↓

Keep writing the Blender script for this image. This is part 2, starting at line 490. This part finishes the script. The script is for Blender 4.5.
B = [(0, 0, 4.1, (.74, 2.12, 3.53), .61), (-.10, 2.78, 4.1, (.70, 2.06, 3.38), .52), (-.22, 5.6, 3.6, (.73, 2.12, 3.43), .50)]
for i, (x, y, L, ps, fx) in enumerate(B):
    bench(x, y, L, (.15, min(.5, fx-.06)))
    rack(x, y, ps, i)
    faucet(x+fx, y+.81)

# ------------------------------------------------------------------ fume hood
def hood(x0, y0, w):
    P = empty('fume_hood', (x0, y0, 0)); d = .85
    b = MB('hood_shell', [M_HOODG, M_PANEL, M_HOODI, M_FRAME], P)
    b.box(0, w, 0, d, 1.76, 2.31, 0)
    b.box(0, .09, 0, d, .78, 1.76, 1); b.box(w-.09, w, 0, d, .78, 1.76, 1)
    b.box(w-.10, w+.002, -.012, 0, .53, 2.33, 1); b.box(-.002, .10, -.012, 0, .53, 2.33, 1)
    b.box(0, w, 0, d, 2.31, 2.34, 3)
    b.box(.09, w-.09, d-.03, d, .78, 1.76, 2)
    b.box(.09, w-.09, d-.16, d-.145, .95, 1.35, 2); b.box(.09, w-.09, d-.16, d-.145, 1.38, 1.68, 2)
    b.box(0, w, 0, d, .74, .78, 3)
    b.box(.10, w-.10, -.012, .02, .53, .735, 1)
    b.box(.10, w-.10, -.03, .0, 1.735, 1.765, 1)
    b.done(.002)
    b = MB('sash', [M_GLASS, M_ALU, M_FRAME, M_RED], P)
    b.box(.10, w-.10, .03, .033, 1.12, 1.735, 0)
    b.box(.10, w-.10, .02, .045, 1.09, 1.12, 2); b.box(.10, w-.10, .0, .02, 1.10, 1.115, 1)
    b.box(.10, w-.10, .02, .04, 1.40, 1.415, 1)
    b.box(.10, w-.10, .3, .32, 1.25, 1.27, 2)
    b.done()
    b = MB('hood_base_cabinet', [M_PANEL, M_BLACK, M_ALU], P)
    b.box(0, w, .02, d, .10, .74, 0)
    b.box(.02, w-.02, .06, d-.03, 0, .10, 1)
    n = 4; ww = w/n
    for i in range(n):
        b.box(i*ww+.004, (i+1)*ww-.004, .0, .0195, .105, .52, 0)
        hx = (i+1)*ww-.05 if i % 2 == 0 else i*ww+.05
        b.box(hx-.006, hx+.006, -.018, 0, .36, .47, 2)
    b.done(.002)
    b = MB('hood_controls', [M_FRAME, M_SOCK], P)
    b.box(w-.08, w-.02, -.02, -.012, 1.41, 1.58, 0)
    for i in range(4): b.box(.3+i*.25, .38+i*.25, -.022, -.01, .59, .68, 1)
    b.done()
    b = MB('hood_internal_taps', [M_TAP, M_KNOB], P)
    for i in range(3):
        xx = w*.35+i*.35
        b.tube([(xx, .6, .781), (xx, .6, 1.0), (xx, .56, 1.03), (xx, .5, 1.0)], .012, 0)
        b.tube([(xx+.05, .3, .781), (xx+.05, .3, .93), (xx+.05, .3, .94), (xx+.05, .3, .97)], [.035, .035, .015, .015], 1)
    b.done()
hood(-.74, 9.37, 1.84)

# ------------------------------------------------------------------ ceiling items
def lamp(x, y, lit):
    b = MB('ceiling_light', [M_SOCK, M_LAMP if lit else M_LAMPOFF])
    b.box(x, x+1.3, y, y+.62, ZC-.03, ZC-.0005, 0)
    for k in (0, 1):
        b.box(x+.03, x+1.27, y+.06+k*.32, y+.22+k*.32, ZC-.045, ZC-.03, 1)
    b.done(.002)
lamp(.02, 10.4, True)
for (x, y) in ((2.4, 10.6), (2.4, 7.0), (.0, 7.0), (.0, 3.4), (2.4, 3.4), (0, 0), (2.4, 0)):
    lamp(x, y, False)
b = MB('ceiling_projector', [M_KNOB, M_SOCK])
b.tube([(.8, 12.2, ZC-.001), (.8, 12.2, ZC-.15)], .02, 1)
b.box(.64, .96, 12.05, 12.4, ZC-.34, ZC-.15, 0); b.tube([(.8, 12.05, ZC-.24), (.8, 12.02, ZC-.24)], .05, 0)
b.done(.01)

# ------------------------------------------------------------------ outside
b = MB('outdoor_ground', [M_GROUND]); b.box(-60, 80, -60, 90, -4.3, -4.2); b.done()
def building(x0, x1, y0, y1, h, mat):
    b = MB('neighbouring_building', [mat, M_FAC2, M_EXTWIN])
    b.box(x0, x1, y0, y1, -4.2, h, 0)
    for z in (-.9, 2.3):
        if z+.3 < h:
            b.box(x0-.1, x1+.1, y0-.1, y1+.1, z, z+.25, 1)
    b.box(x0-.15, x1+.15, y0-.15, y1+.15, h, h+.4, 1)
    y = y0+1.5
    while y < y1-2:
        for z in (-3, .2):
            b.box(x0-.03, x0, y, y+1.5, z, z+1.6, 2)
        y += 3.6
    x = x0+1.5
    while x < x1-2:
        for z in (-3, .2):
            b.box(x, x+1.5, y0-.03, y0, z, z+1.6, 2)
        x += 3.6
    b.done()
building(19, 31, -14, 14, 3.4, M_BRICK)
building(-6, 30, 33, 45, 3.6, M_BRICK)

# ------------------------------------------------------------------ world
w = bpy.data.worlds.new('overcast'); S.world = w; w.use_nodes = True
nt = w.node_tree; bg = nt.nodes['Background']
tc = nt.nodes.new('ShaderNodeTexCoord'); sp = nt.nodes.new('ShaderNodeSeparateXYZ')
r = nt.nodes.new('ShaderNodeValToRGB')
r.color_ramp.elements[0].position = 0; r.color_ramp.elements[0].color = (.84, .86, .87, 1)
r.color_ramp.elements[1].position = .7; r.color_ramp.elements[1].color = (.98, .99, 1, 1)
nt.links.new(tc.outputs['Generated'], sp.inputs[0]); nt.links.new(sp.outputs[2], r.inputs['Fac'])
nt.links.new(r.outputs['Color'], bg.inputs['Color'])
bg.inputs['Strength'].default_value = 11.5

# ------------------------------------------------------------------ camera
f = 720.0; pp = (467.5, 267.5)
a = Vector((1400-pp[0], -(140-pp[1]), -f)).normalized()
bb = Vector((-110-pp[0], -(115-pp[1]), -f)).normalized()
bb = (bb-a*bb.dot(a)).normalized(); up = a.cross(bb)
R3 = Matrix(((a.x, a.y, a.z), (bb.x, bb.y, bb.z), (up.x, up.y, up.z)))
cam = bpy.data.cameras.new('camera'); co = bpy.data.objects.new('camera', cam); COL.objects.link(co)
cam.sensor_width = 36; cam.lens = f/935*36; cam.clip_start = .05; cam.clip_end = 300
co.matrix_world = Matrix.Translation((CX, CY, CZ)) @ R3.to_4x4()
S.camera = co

↑

— Brief —
Print back all the lines verbatim.

— Response —
Keep writing the Blender script for this image. This is part 2, starting at line 490. This part finishes the script. The script is for Blender 4.5.
B = [(0, 0, 4.1, (.74, 2.12, 3.53), .61), (-.10, 2.78, 4.1, (.70, 2.06, 3.38), .52), (-.22, 5.6, 3.6, (.73, 2.12, 3.43), .50)]
for i, (x, y, L, ps, fx) in enumerate(B):
    bench(x, y, L, (.15, min(.5, fx-.06)))
    rack(x, y, ps, i)
    faucet(x+fx, y+.81)

# ------------------------------------------------------------------ fume hood
def hood(x0, y0, w):
    P = empty('fume_hood', (x0, y0, 0)); d = .85
    b = MB('hood_shell', [M_HOODG, M_PANEL, M_HOODI, M_FRAME], P)
    b.box(0, w, 0, d, 1.76, 2.31, 0)
    b.box(0, .09, 0, d, .78, 1.76, 1); b.box(w-.09, w, 0, d, .78, 1.76, 1)
    b.box(w-.10, w+.002, -.012, 0, .53, 2.33, 1); b.box(-.002, .10, -.012, 0, .53, 2.33, 1)
    b.box(0, w, 0, d, 2.31, 2.34, 3)
    b.box(.09, w-.09, d-.03, d, .78, 1.76, 2)
    b.box(.09, w-.09, d-.16, d-.145, .95, 1.35, 2); b.box(.09, w-.09, d-.16, d-.145, 1.38, 1.68, 2)
    b.box(0, w, 0, d, .74, .78, 3)
    b.box(.10, w-.10, -.012, .02, .53, .735, 1)
    b.box(.10, w-.10, -.03, .0, 1.735, 1.765, 1)
    b.done(.002)
    b = MB('sash', [M_GLASS, M_ALU, M_FRAME, M_RED], P)
    b.box(.10, w-.10, .03, .033, 1.12, 1.735, 0)
    b.box(.10, w-.10, .02, .045, 1.09, 1.12, 2); b.box(.10, w-.10, .0, .02, 1.10, 1.115, 1)
    b.box(.10, w-.10, .02, .04, 1.40, 1.415, 1)
    b.box(.10, w-.10, .3, .32, 1.25, 1.27, 2)
    b.done()
    b = MB('hood_base_cabinet', [M_PANEL, M_BLACK, M_ALU], P)
    b.box(0, w, .02, d, .10, .74, 0)
    b.box(.02, w-.02, .06, d-.03, 0, .10, 1)
    n = 4; ww = w/n
    for i in range(n):
        b.box(i*ww+.004, (i+1)*ww-.004, .0, .0195, .105, .52, 0)
        hx = (i+1)*ww-.05 if i % 2 == 0 else i*ww+.05
        b.box(hx-.006, hx+.006, -.018, 0, .36, .47, 2)
    b.done(.002)
    b = MB('hood_controls', [M_FRAME, M_SOCK], P)
    b.box(w-.08, w-.02, -.02, -.012, 1.41, 1.58, 0)
    for i in range(4): b.box(.3+i*.25, .38+i*.25, -.022, -.01, .59, .68, 1)
    b.done()
    b = MB('hood_internal_taps', [M_TAP, M_KNOB], P)
    for i in range(3):
        xx = w*.35+i*.35
        b.tube([(xx, .6, .781), (xx, .6, 1.0), (xx, .56, 1.03), (xx, .5, 1.0)], .012, 0)
        b.tube([(xx+.05, .3, .781), (xx+.05, .3, .93), (xx+.05, .3, .94), (xx+.05, .3, .97)], [.035, .035, .015, .015], 1)
    b.done()
hood(-.74, 9.37, 1.84)

# ------------------------------------------------------------------ ceiling items
def lamp(x, y, lit):
    b = MB('ceiling_light', [M_SOCK, M_LAMP if lit else M_LAMPOFF])
    b.box(x, x+1.3, y, y+.62, ZC-.03, ZC-.0005, 0)
    for k in (0, 1):
        b.box(x+.03, x+1.27, y+.06+k*.32, y+.22+k*.32, ZC-.045, ZC-.03, 1)
    b.done(.002)
lamp(.02, 10.4, True)
for (x, y) in ((2.4, 10.6), (2.4, 7.0), (.0, 7.0), (.0, 3.4), (2.4, 3.4), (0, 0), (2.4, 0)):
    lamp(x, y, False)
b = MB('ceiling_projector', [M_KNOB, M_SOCK])
b.tube([(.8, 12.2, ZC-.001), (.8, 12.2, ZC-.15)], .02, 1)
b.box(.64, .96, 12.05, 12.4, ZC-.34, ZC-.15, 0); b.tube([(.8, 12.05, ZC-.24), (.8, 12.02, ZC-.24)], .05, 0)
b.done(.01)

# ------------------------------------------------------------------ outside
b = MB('outdoor_ground', [M_GROUND]); b.box(-60, 80, -60, 90, -4.3, -4.2); b.done()
def building(x0, x1, y0, y1, h, mat):
    b = MB('neighbouring_building', [mat, M_FAC2, M_EXTWIN])
    b.box(x0, x1, y0, y1, -4.2, h, 0)
    for z in (-.9, 2.3):
        if z+.3 < h:
            b.box(x0-.1, x1+.1, y0-.1, y1+.1, z, z+.25, 1)
    b.box(x0-.15, x1+.15, y0-.15, y1+.15, h, h+.4, 1)
    y = y0+1.5
    while y < y1-2:
        for z in (-3, .2):
            b.box(x0-.03, x0, y, y+1.5, z, z+1.6, 2)
        y += 3.6
    x = x0+1.5
    while x < x1-2:
        for z in (-3, .2):
            b.box(x, x+1.5, y0-.03, y0, z, z+1.6, 2)
        x += 3.6
    b.done()
building(19, 31, -14, 14, 3.4, M_BRICK)
building(-6, 30, 33, 45, 3.6, M_BRICK)

# ------------------------------------------------------------------ world
w = bpy.data.worlds.new('overcast'); S.world = w; w.use_nodes = True
nt = w.node_tree; bg = nt.nodes['Background']
tc = nt.nodes.new('ShaderNodeTexCoord'); sp = nt.nodes.new('ShaderNodeSeparateXYZ')
r = nt.nodes.new('ShaderNodeValToRGB')
r.color_ramp.elements[0].position = 0; r.color_ramp.elements[0].color = (.84, .86, .87, 1)
r.color_ramp.elements[1].position = .7; r.color_ramp.elements[1].color = (.98, .99, 1, 1)
nt.links.new(tc.outputs['Generated'], sp.inputs[0]); nt.links.new(sp.outputs[2], r.inputs['Fac'])
nt.links.new(r.outputs['Color'], bg.inputs['Color'])
bg.inputs['Strength'].default_value = 11.5

# ------------------------------------------------------------------ camera
f = 720.0; pp = (467.5, 267.5)
a = Vector((1400-pp[0], -(140-pp[1]), -f)).normalized()
bb = Vector((-110-pp[0], -(115-pp[1]), -f)).normalized()
bb = (bb-a*bb.dot(a)).normalized(); up = a.cross(bb)
R3 = Matrix(((a.x, a.y, a.z), (bb.x, bb.y, bb.z), (up.x, up.y, up.z)))
cam = bpy.data.cameras.new('camera'); co = bpy.data.objects.new('camera', cam); COL.objects.link(co)
cam.sensor_width = 36; cam.lens = f/935*36; cam.clip_start = .05; cam.clip_end = 300
co.matrix_world = Matrix.Translation((CX, CY, CZ)) @ R3.to_4x4()
S.camera = co